(03-27-2022 09:03 AM)schmolik Wrote: I think the comment from St. Peter's AD about St. Peter's getting more of the NCAA money certainly can bring up the debate about how conferences share money. I think in the case of St. Peter's or Gonzaga, I think it is perfectly fair that one school gets more (not all, but certainly not the same as everyone else either). If Duke wins the NCAA Championship, should they get the same amount as Boston College? In football, if Michigan or Ohio State make the College Football Playoff, should they get the same amount as, yeah I'll say it, Illinois? In the Big Ten media contract, Ohio State, Michigan, and Illinois get the same amount. Ohio State-Michigan had almost 16 million viewers. Did Illinois football games have 16 million viewers total the entire season?
It does become a slippery slope. The Big 12 lost Nebraska because the Big 10 shared equally and the Big 12 didn't. I'm sure if one of the major conferences decided to proportionally stack revenue, another conference can use that against them. Or you never know, maybe the opposite could be true. What if the Big 10 said they will base it proportionally to entice Alabama? Even if the SEC sticks it to equally and we lose a few schools that prefer equal sharing, any school the Big Ten loses to the SEC for that reason will be worth it if we get Alabama (Ohio State and Michigan won't leave if they know they'll get larger shares).
Maybe have media revenue stay equal but postseason revenue be awarded proportionally. We don't want to award a Texas just for being popular or penalize a Wake Forest for being a private school but what's wrong with rewarding a Gonzaga or St. Peter's or in football an Alabama or Ohio State for winning? Pittsburgh won the ACC in football? They get a bonus. The schools that made the NCAA men's and women's tournaments get more than the ones that don't. The schools that made bowl games get more than the ones that don't.
The P5/BE and the one-bid leagues have no reason to change from an even split. For the most part, everyone is taking turns being up or down, getting plenty of bids and units. Sure in basketball, your Kansas, Kentucky, Duke, UNC, Syracuse, UCLA, Arizona, Michigan St, Indiana powers consistently lead their conferences in collecting NCAA Tournament revenue. But those also AREN'T the schools who are routinely collecting from the CFP.
Which is why Oklahoma St, Georgia, Clemson, USC, Penn State, Nebraska -- are okay with it, too. Those schools, combined with the guys who rarely win in either (Oregon St, Washington St, Northwestern, Minnesota, Vandy, Ole Miss, Rutgers) give "Even Split" the majority in a conference vote over the teams who are actually good at both (Oregon, Ohio St, Michigan, Oklahoma, WVU, Texas, LSU, Florida, FSU, Miami).

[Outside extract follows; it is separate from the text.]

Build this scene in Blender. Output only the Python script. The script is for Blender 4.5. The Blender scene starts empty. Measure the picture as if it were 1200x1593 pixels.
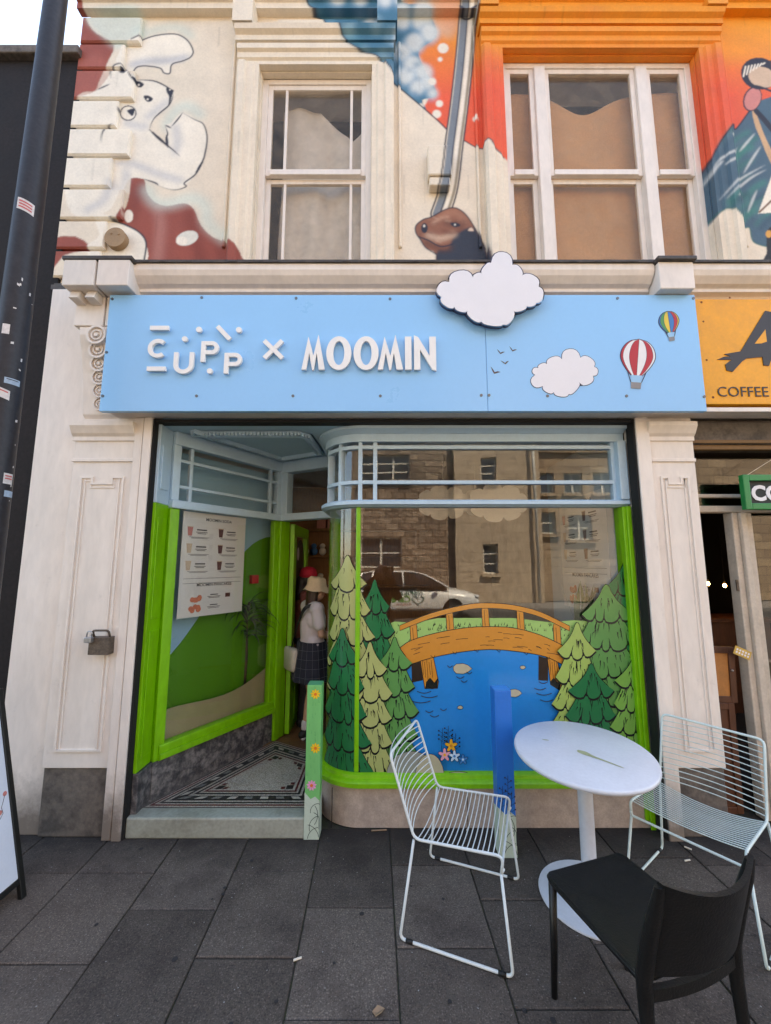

For the one-bid leagues, the even split is a far safer bet, because there's hardly anyone left who "dominates" their league. Maybe Vermont. But Davidson (SoCon), Butler (Horizon), Belmont and Murray State (OVC), Stephen F Austin (Southland) have all moved up.
It's the middle tier that needs to contemplate a performance split instead of an even split.
The A-10 already has it. It's about 75% keep, 25% share for your NCAA bids. St. Bonaventure got more from beating UCLA and losing to Florida in 2018 (1.5 NCAA units to keep, 0.5 to share), than Loyola earned from their 2018 Final Four in an even split (5 units, 10-way split = 0.5 for Loyola).
(Honestly, I think the A-10 needs to adjust more towards even. With 15 members, it makes sense to me that you Share 30% of what you earn, keep 60% of what you earn, and 10% goes into a MBB scheduling fund to be used for when bottom teams need the cash to not go play a guarantee game they'll lose to a P5).
The WCC has it, and it escalates by round. Which is probably the model the one-bid leagues should use. the BID unit is split evenly, any wins are 50% to the winner and 50% to split. That makes everyone happy because the MAAC would get it's usual one bid, and an extra 1.5 units to share from St Peter's run. But St. Peter's would be getting 1.7 units from their run instead of 0.33.
Not sure what the American, MWC, MVC and C-USA do. I'm guessing MVC is even split. And the MWC had their eyes opened by not landing Gonzaga.
But it would be wise for them to go to a hybrid model. Literally no one but Gonzaga, Dayton and VCU want a "earner gets 100% no sharing" model.